The number of unsold homes in both Sydney and Melbourne continue to rise, with total listings now 24 to 34 per cent higher than last year. New listings have retreated as vendors shyed away from the market.
Another indication of the momentum that is gathering in the housing downturn is the growing discount between listing and final selling price agreed by sellers.
Corelogic data this week shows the average discounting in Sydney is between 8.8 to 8.9 per cent whereas Melbourne sellers are accepting a 7.3 to 8.6 per cent discount for their properties. A 5 per cent discount was the norm during the housing boom.
Falling prices and slowing demand would further curtail housing supply and investments, likely to shave off about 0.5 percentage points in GDP growth, Capital Economics’ Marcel Thieliant said in a note on Monday.

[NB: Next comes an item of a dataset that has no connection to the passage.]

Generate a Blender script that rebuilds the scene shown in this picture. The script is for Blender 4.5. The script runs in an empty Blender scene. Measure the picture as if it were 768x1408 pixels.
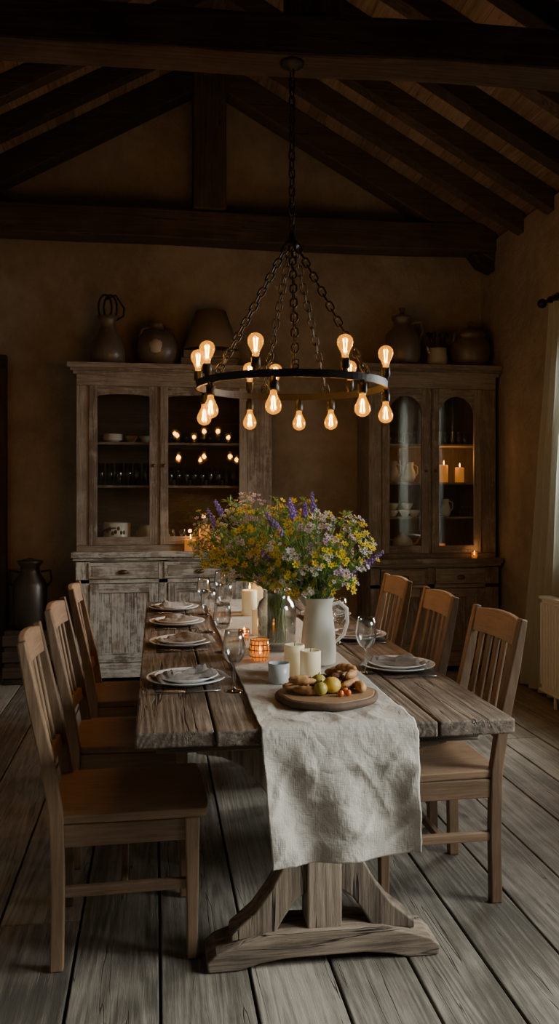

The only saving grace would be a fiscal move by the Federal Government to support the housing market such as an increase in the first home buyer’s grant as seen in 2008, he said.
In 2008, the tripling in the First Home Owner Grant from $7000 to $21,000 boosted home sales. The impact of the grant increase was particularly positive then as the market was already recovering.
However, any new grant this time around might not be as successful as 2008, Mr Theliant warned.
“The key point though is that additional support for first-time home buyers would probably come too late to prevent a slump in dwellings investment,” he said.
“The upshot is that we would still expect dwellings investment to fall by 6 per cent this year, shaving off around 0.5 percentage points from annual GDP growth.”